Zu den Vorgängen rund um die Parlamentsentscheidung sind viele Leserbriefe veröffentlicht worden, von denen ein paar hier zitiert werden wollen. Dr. Gerhard Großkurth findet, Merkel setze sich "immer da über demokratische Gepflogenheiten, geltendes Recht und gültige Verträge [hinweg], wo es dem deutschen Volk zum Schaden gereicht":


Er schreibt Merkel ein "autokratisches Image" zu. Ein Autokrat zu sein ist ein Vorwurf, den sich Personen vom Schlage eines Putin oder Erdogan gefallen lassen müssen. Es ist zu fragen: wenn sich Merkel immer wieder über geltendes Recht hinwegsetzt und dem deutschen Volk schadet, warum greift Dr. Großkurth nicht zu rechtsstaatlichen Mitteln und geht gegen die behaupteten Rechtsbrüche vor?
Zwei weitere Leserbriefe verdienen Erwähnung und Zitat:


Rudolf Speth meint, Merkel habe Angst, "im Herbst keinen Koalitionspartner zu bekommen". Er meint, aus reinem Machterhalt gehe "Einigkeit vor Wahrheit", die Wahrheit werde gar "verleugnet". Er sieht eine Abwendung "vom wahren Gott", einen "Irrtum", wenn Merkel glaubt, "dass gleichgeschlechtliche Paare dieselben Werte hätten". Es wäre interessant zu wissen, ob Rudolf Speth zwar für Deutschland fordert, Politik müsse sich am "wahren Gott" orientieren, für Muslime aber die Befolgung der Scharia ablehnt.

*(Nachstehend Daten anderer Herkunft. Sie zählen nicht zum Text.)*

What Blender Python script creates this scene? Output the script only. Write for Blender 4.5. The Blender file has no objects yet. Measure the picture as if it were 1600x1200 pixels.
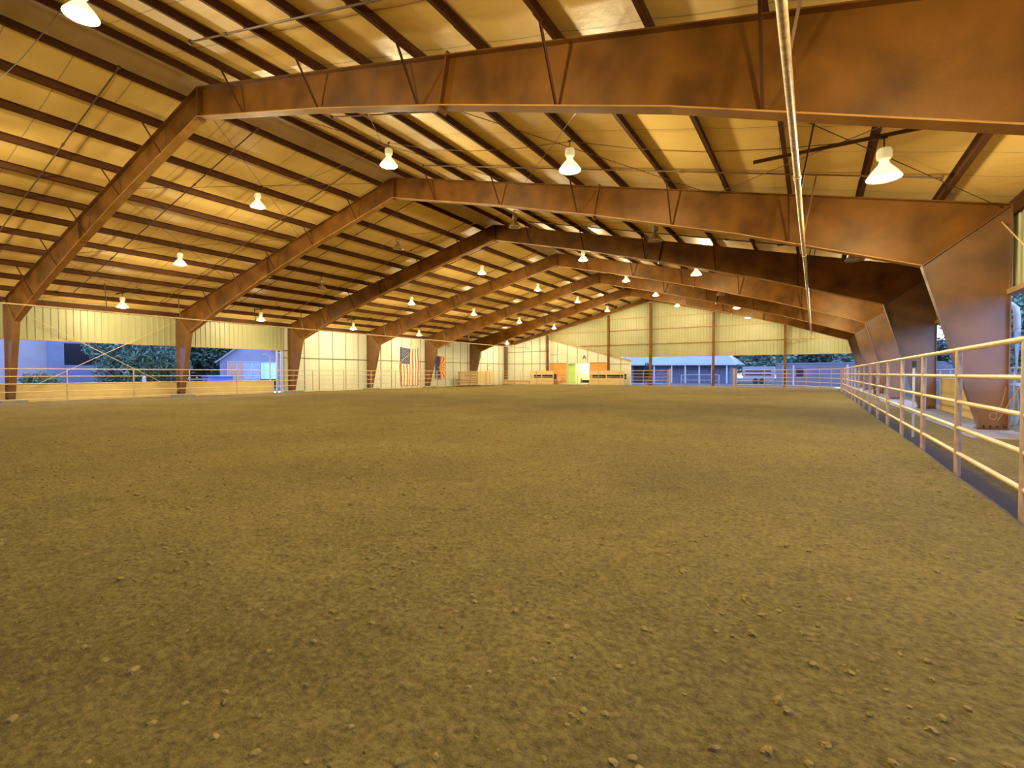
import bpy, bmesh, math, random
from mathutils import Vector, Matrix, noise
random.seed(7)
C = bpy.context.scene.collection
B = 7.62            # bay length
W = 18.75           # half width to outer column face
HA = 9.48           # rafter top at ridge
SL = 0.2416         # roof slope
def zr(x): return HA - SL*abs(x)
R = math.radians

# ------------------------------------------------------------------ materials
def mat(name, col, rough=.7, metal=0., emis=None, estr=0., spec=.3):
    m = bpy.data.materials.new(name); m.use_nodes = True
    b = m.node_tree.nodes['Principled BSDF']
    b.inputs['Base Color'].default_value = (*col, 1)
    b.inputs['Roughness'].default_value = rough
    b.inputs['Metallic'].default_value = metal
    b.inputs['Specular IOR Level'].default_value = spec
    if emis:
        b.inputs['Emission Color'].default_value = (*emis, 1)
        b.inputs['Emission Strength'].default_value = estr
    return m
def noisy(name, c1, c2, scale=3., rough=.6, bump=0., bscale=40., detail=5., metal=0., spec=.3, lo=.35, hi=.65, stretch=(1,1,1)):
    m = mat(name, c1, rough, metal, spec=spec)
    nt = m.node_tree; N = nt.nodes; L = nt.links; b = N['Principled BSDF']
    tc = N.new('ShaderNodeTexCoord'); mp = N.new('ShaderNodeMapping'); mp.inputs['Scale'].default_value = stretch
    L.new(tc.outputs['Object'], mp.inputs['Vector'])
    n = N.new('ShaderNodeTexNoise'); n.inputs['Scale'].default_value = scale; n.inputs['Detail'].default_value = detail
    L.new(mp.outputs[0], n.inputs['Vector'])
    r = N.new('ShaderNodeValToRGB'); r.color_ramp.elements[0].position = lo; r.color_ramp.elements[1].position = hi
    r.color_ramp.elements[0].color = (*c1, 1); r.color_ramp.elements[1].color = (*c2, 1)
    L.new(n.outputs['Fac'], r.inputs['Fac']); L.new(r.outputs['Color'], b.inputs['Base Color'])
    if bump:
        n2 = N.new('ShaderNodeTexNoise'); n2.inputs['Scale'].default_value = bscale; n2.inputs['Detail'].default_value = 6
        L.new(mp.outputs[0], n2.inputs['Vector'])
        bp = N.new('ShaderNodeBump'); bp.inputs['Strength'].default_value = 1.; bp.inputs['Distance'].default_value = bump
        L.new(n2.outputs['Fac'], bp.inputs['Height']); L.new(bp.outputs['Normal'], b.inputs['Normal'])
    return m

M = {}
M['steel'] = noisy('rust_brown_steel', (.046,.0145,.0025), (.130,.044,.006), 1.0, .42, .0012, 60, spec=.35)
M['steel'].node_tree.nodes['Principled BSDF'].inputs['Specular Tint'].default_value = (1,.62,.34,1)
M['column'] = noisy('column_steel', (.066,.023,.005), (.160,.060,.012), 1.0, .38, .0012, 60, spec=.65)
M['flange'] = noisy('bounce_lit_flange', (.30,.125,.025), (.42,.19,.04), 1.5, .6, spec=.1)  # paler than the paint: bounce light on rafter undersides put into the colour
M['purlin'] = noisy('purlin_brown', (.040,.013,.004), (.062,.020,.006), .8, .75, spec=.1)
M['darkpipe'] = noisy('roof_pipe_brown', (.05,.022,.010), (.08,.036,.014), 2., .5)
M['siding'] = noisy('yellow_siding', (.27,.26,.125), (.31,.295,.145), .6, .45, spec=.35)
M['insul'] = noisy('white_insulation', (.56,.56,.43), (.62,.62,.48), .8, .5, .01, 3.)
M['seam'] = mat('panel_seam', (.16,.13,.07), .7)
M['trim'] = noisy('tan_trim', (.34,.20,.08), (.42,.26,.11), 1.5, .6)
M['rail'] = noisy('tan_pipe_paint', (.55,.36,.15), (.68,.47,.22), 9., .4, .001, 90, spec=.5)
M['post'] = noisy('post_paint', (.26,.16,.10), (.38,.25,.16), 7., .45, .001, 90, spec=.5)
M['eavepipe'] = noisy('weathered_pipe', (.38,.22,.09), (.66,.47,.24), 14., .4, .002, 60, spec=.5)
M['wain'] = noisy('tan_knee_wall', (.48,.33,.12), (.58,.41,.16), 1.2, .75)
M['concrete'] = noisy('concrete', (.17,.155,.13), (.25,.23,.20), 2.5, .85, .004, 30)
M['wood'] = noisy('tan_plywood', (.60,.42,.16), (.72,.52,.22), 1.5, .7, stretch=(1,1,8))
M['orange_ply'] = noisy('orange_plywood', (.55,.22,.04), (.66,.29,.06), 2., .7, stretch=(6,6,1))
M['dark'] = mat('dark_recess', (.015,.012,.012), .8)
M['black'] = mat('black_paint', (.01,.01,.012), .5)
M['alum'] = noisy('lamp_aluminium', (.32,.22,.12), (.45,.33,.2), 8., .35, metal=.6)
M['litglass'] = mat('lit_reflector', (.9,.85,.6), .4, emis=(1,.80,.36), estr=1.7)
M['litcap'] = mat('lit_ballast', (.8,.75,.5), .4, emis=(1,.82,.36), estr=.35)
M['bulb'] = mat('bulb_on', (1,1,1), .4, emis=(1,.95,.68), estr=30)
M['bulb_off'] = mat('bulb_off', (.75,.6,.4), .3)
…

Konrad Geißler unterstellt den alten Römern strotzende Dekadenz, dennoch "gingen sie aber bei großem sittlichen Verfall und absehbarem Ende ihrer Republik" nicht "den Schritt zum Erhalt aller Eherechte für Schwule und Lesben". Solche historischen Vergleiche sind nicht hilfreich, weil sie den jeweiligen zeitlichen Kontext, die Gepflogenheiten (Kultur) ausblenden und lediglich auf Ebene von Vokabeln vergleichen. So entsteht kein Erkenntnisgewinn. Doch Konrad Geißler setzt nach und frägt, "woher die Nachkommen und Pflegekräfte für diese Personen kommen sollen, die unsere Schwulen und Lesben im Alter betreuen werden." Das ist ein Argument aus dem finstersten Mittelalter, als die Ehe noch - wie oben ausgeführt - ein Instrument der Politik war. Ein solches Argument hat der Zeitgeist längst hinweggespült.